China is boosting its military capabilities, troop numbers and design and its reach to “defend” its “maritime rights,” to protect its assets in the China Sea, and as one Chinese military expert said, in case of war with Taiwan.

The status of the navy will be more important than ever, said Liu Xiaojiang, a former navy political commissar, at the March 5 Chinese People’s Political Consultative Conference in Beijing.

“Besides its original missions of a possible war with Taiwan, maritime defense in the East and South China seas, it’s also foreseeable that the PLA Navy’s mission will expand overseas, including protection of China’s national security in the Korean peninsula, the country’s maritime lifelines, as well as offshore supply deports like in Djibouti and Gwadar port in Pakistan,” Liu said, the South China Morning Post reported.
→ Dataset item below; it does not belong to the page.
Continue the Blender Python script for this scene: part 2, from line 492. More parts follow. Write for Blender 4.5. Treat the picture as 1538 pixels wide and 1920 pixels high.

Kazianis said that, being a nation with global interests and an economy second only to America, it is essential for China to reshape its military and capabilities.

However, China’s access to the ocean bumps up in every direction against some other country’s exclusive economic zone, making the strategy all the more challenging to deploy, notes James Jay Carafano, a leading expert in national security and foreign policy challenges at the Heritage Foundation.

“China has no free passage to the sea other than what is called the ‘innocent rite of passage’ for commercial and military ships, but if China is going to control its destiny, it has to have the military capacity to control sea space above, on, and under the sea,” Carafano said.

That new deployment strategy is manifesting itself in several ways, Carafano said – from China constructing aircraft carriers, which allow them to project naval warfare, to them building sea-based platforms, and their tremendous use of a Chinese naval militia that can act on behalf of the Chinese government.

Some 90 percent of the world’s goods and services move by sea, and no single country should have the exclusive monopoly over that access, Carafano said.

“The freedom of the seas is essential,” Carafano said, “because if China owns the South China Seas and controls the waters, then it can dictate the flow of maritime traffic in Asia.”